* DO THIS: Copy out exactly the lines from the start of the data to the line containing "random.seed(11)". Include both.

* DATA EXCERPT:
------------------------------------------------
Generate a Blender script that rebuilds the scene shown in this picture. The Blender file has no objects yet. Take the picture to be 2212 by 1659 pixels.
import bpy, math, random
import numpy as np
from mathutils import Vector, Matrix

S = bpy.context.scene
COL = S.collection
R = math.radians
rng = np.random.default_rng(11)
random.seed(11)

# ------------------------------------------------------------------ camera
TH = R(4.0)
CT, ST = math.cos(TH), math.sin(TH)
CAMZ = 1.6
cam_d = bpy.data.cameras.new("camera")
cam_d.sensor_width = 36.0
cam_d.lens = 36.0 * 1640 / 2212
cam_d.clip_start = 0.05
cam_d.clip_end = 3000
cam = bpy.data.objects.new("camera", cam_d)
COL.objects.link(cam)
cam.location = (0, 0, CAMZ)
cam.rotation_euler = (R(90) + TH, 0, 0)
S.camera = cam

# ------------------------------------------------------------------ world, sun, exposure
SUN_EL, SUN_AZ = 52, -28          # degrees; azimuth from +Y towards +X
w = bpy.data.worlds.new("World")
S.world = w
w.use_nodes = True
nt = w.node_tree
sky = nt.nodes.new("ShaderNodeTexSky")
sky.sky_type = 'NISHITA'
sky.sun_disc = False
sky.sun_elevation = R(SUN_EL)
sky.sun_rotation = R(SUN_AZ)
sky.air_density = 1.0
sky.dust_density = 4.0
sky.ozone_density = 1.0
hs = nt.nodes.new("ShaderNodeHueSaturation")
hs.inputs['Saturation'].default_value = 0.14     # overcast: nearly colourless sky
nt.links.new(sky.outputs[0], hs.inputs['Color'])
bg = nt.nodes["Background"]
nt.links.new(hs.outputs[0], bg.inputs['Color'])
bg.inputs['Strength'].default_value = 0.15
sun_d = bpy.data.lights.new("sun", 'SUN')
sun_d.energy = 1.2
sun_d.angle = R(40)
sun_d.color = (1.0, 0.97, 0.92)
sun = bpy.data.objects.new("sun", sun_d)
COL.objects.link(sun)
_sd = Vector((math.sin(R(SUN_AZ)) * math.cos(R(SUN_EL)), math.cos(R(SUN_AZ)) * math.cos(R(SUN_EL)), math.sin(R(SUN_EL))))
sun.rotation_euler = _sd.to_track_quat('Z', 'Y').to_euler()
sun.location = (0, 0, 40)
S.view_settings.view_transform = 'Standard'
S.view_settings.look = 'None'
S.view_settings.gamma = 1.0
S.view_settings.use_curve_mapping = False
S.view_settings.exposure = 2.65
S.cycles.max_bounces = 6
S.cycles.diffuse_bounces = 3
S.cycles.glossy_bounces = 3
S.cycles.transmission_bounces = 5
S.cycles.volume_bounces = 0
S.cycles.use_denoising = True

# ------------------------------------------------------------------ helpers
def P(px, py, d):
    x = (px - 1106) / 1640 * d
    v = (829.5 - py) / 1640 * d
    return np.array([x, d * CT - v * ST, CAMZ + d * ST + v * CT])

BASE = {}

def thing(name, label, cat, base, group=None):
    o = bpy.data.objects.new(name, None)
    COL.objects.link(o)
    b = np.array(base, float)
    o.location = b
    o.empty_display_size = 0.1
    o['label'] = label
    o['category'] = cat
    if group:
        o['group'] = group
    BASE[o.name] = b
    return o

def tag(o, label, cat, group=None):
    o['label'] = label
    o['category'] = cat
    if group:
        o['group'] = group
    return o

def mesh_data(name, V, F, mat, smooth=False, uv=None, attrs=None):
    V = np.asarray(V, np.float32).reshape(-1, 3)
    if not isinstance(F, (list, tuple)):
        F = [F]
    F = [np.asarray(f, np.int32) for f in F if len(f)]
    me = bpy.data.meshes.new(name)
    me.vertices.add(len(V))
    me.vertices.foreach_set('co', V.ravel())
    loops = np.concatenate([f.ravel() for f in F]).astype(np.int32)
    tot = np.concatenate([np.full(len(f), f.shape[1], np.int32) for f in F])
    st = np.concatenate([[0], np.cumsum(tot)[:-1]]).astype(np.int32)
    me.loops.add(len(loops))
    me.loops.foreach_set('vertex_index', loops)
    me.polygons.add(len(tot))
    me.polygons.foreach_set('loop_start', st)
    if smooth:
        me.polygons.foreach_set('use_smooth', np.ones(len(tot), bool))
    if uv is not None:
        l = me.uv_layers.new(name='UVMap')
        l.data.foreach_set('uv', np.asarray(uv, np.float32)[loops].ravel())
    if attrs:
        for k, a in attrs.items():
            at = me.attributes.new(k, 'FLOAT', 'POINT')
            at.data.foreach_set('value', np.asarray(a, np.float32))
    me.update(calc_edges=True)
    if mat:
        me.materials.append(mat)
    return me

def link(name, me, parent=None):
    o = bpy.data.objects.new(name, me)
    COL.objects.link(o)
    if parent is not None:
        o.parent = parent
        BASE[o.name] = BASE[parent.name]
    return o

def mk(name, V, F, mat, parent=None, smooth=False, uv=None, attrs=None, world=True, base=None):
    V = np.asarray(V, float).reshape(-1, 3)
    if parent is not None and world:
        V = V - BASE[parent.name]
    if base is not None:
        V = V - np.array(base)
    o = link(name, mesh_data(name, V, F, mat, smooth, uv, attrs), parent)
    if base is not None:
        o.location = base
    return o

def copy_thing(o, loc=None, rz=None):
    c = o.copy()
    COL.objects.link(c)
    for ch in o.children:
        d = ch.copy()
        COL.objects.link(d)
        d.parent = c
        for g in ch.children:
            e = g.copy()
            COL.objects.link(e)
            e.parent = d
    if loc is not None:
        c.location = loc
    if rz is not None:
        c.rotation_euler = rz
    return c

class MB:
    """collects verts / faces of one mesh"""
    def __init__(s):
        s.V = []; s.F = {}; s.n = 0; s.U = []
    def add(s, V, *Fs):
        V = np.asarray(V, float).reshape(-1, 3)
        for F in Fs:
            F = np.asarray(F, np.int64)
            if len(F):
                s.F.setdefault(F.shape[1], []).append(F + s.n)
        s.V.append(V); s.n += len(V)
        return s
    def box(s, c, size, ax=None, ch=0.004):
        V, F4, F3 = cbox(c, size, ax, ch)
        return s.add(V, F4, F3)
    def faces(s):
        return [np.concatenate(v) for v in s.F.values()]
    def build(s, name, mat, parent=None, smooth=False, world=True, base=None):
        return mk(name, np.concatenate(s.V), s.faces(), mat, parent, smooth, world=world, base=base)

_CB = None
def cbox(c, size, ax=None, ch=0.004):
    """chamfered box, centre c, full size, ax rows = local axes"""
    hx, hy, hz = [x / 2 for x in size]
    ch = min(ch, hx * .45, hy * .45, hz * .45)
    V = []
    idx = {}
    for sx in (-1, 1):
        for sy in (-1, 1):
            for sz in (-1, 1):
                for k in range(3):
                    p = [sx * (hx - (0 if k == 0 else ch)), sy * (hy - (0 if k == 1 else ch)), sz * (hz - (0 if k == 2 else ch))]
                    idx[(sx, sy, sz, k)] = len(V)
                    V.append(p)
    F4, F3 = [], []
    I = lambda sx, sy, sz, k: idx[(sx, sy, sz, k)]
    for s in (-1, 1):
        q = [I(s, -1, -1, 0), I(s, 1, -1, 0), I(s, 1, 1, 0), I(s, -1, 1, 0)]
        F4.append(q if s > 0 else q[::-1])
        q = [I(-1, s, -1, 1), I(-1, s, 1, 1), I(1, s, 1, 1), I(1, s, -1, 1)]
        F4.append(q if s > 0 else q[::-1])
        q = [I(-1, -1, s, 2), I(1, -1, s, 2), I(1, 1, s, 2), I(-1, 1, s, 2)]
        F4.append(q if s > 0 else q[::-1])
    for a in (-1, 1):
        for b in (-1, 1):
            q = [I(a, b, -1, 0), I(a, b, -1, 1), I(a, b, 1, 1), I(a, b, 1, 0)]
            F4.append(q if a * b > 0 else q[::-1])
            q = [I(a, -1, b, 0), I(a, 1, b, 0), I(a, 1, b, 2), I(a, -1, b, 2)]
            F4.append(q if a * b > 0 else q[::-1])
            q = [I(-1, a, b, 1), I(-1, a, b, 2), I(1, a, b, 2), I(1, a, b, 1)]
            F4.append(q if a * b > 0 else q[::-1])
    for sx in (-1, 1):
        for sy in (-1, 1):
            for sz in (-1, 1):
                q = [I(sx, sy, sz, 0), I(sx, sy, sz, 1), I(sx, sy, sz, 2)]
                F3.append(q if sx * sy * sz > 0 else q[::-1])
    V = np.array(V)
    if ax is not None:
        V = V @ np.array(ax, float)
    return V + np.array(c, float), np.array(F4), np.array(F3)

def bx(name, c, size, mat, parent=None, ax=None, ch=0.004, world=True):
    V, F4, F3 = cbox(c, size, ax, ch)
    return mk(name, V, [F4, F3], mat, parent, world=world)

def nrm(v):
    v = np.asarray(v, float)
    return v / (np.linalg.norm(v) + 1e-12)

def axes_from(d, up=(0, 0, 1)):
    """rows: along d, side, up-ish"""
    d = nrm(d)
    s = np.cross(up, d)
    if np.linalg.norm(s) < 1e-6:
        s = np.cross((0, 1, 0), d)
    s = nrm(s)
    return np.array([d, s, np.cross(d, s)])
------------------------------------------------
* WRITTEN SOLUTION:
Generate a Blender script that rebuilds the scene shown in this picture. The Blender file has no objects yet. Take the picture to be 2212 by 1659 pixels.
import bpy, math, random
import numpy as np
from mathutils import Vector, Matrix

S = bpy.context.scene
COL = S.collection
R = math.radians
rng = np.random.default_rng(11)
random.seed(11)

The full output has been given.